The Martha’s Vineyard Airport Commission voted unanimously Thursday to bring a proposal to expand the airport business park to the Martha’s Vineyard Commission, advancing a plan to open two new lots for development.

The plan has been under discussion for the past few years as a way to add new tenants and generate more income for the commercial airport. It will require approval from MVC to move forward.

At its regular meeting, the airport commission reviewed a draft of the plan, which would designate 12.2 additional acres for the park and create two new lots.

Speaking to the Gazette by phone Friday, airport director Geoffrey Freeman said though the plan would expand the park, it largely involves clarifying the mapping of the airport property.

In 1998, the MVC designated 64 acres to the park, portioned into 49 lots. Currently, only 49.8 acres and 38 lots are in use, Mr. Freement said, due to restrictions from the Federal Aviation Administration, which dictates airport land release.

The proposed expansion would designate additional airport land — on the West Tisbury side of the business park and along the fence line of the airport itself — for business park use.

The expansion would increase the park at 62 acres and 40 lots, still within the limits approved by the MVC through the DRI (development of regional impact) process,  Mr. Freeman said.

“We’re going to the Martha’s Vineyard Commission to revisit the original documents,” said Mr. Freeman. “It’s not a true expansion it’s just a clarification of areas of land to be used.”

The plan has already gone through a lengthy vetting process with the FAA, including extensive environmental review, and has been approved by the agency for non-aeronautical use, he said.

If green-lighted by MVC, the airport commission will solicit new tenants for the additional lots through a request for proposals (RFP). “We do have a very long list of interested parties that want to move to the airport business park,” said Mr. Freeman.

Setting their sights on next steps, the commission voted 7-0 to move the process along, eyeing completion by the end of the year.

In other business, Mr. Freeman reviewed year-end reports for air traffic at the airport, which have declined significantly over last year.

According to Mr. Freeman, air traffic to the Vineyard was down 21 per cent in 2020 from the previous year, with a notable decline in traffic towards the end of the year. After a temporary uptick in October and November, Mr. Freeman reported that traffic in December was 14 per cent lower in 2020 than in 2019.

In-plane passengers also declined in 2020, he said, citing a 69 per cent decrease in the number of commercial passengers flying this year, with a particularly striking decrease of 53 per cent from this December to last.

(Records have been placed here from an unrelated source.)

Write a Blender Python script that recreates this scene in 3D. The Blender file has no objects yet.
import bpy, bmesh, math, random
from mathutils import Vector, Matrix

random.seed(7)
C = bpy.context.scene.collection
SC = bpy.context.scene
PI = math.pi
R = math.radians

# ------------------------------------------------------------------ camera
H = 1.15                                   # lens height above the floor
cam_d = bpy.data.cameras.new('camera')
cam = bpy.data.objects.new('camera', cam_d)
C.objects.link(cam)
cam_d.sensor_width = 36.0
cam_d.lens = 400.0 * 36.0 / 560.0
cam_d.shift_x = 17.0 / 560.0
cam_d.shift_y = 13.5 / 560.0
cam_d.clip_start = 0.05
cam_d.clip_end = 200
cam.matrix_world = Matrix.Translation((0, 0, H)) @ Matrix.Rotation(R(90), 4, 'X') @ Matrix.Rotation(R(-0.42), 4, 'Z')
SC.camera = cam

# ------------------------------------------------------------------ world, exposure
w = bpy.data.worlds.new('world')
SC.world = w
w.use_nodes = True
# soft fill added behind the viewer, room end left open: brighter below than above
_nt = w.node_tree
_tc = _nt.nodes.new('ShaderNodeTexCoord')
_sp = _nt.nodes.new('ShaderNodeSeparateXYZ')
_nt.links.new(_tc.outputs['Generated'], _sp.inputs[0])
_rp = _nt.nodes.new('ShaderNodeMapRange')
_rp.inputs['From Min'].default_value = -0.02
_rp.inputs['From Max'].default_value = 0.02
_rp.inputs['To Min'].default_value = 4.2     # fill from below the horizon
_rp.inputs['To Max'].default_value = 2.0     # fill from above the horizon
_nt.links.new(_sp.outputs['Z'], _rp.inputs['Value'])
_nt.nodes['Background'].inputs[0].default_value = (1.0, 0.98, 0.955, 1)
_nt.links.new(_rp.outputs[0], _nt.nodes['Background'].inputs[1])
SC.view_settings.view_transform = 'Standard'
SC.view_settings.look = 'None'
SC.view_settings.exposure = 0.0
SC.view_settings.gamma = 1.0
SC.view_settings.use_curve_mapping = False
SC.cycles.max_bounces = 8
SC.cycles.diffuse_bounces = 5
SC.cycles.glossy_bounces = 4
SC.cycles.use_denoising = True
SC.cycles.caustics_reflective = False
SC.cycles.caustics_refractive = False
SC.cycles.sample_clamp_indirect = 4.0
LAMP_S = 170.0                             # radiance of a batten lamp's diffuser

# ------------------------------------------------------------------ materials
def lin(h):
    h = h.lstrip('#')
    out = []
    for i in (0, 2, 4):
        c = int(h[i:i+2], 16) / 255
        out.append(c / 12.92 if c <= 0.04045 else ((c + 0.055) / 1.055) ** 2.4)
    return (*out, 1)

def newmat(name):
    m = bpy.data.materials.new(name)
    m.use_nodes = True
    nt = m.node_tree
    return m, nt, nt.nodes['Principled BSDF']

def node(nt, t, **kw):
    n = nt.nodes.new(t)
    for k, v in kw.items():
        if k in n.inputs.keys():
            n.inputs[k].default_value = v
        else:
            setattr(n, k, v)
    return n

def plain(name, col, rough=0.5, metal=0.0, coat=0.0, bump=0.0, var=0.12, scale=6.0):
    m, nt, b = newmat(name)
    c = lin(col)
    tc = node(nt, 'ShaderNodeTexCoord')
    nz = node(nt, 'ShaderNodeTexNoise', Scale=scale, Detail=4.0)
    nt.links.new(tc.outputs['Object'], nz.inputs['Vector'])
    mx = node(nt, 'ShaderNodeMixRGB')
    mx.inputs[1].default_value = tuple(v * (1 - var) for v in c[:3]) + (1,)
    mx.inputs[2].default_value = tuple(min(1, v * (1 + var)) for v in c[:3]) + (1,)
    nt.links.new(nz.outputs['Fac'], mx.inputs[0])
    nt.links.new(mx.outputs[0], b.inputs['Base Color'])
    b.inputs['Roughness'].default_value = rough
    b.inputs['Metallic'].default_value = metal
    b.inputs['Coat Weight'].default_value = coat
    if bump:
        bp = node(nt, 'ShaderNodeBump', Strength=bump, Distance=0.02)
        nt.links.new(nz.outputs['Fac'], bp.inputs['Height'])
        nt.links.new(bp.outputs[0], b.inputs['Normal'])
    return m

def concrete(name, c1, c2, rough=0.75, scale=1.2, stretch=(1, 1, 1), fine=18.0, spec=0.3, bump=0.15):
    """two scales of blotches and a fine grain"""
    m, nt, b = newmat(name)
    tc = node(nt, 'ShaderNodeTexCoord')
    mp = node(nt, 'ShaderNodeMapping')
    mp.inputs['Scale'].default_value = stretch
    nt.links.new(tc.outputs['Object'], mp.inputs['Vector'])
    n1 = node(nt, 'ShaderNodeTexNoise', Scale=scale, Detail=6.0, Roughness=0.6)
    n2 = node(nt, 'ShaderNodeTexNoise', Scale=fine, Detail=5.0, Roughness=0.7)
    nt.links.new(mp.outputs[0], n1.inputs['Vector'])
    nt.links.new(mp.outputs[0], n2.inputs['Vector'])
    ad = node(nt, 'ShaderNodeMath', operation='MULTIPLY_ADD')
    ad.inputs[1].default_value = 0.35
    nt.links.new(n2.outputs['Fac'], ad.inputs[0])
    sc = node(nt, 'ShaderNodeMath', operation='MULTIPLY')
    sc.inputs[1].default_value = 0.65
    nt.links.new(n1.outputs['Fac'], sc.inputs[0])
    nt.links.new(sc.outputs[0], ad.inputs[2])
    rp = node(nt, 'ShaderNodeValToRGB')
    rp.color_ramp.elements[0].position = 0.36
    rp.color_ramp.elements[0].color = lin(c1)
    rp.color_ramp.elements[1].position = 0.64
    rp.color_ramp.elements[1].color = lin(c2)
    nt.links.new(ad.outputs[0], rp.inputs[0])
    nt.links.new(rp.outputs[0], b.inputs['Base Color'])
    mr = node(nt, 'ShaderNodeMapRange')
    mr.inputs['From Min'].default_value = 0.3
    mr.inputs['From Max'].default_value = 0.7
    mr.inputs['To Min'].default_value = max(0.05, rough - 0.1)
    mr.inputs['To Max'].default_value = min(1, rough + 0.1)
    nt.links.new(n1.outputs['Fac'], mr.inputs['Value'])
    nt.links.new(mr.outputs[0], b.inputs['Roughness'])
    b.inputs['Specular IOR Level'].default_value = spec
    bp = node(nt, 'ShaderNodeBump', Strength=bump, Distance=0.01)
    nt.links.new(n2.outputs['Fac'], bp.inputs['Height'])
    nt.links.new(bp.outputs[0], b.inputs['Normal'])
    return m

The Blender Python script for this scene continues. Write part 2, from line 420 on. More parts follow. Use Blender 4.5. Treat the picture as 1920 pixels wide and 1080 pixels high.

“For calendar year 2019, we carried 50,351 passengers. For calendar year 2020, we carried 15,000,” Mr. Freeman told the commission.

According to Mr. Freeman, the decline echoes trends across the country and will likely continue into the foreseeable future.

“I was just reading a news article today that says airports are going to see approximately a $17 billion loss between now and mid ’22 with just an overall decline in aviation traffic,” he said.

Also Thursday, the commission voted to approve increases to aircraft ramp fees, raising the price of parking for planes stationed in the airfield. The adjustment is the final piece of a multi-year review of the airport’s rates and charges, airport business manager Joan Shemit told the commission.

Additional adjustments to pricing for single-engine aircrafts were also among the proposed changes, shifting the fee structure to align more closely with how the airport charges its multi-engine aircrafts, she also said.

In the meeting, Ms. Shemit said the changes were drawn from detailed research about ramp fees at neighboring regional airports.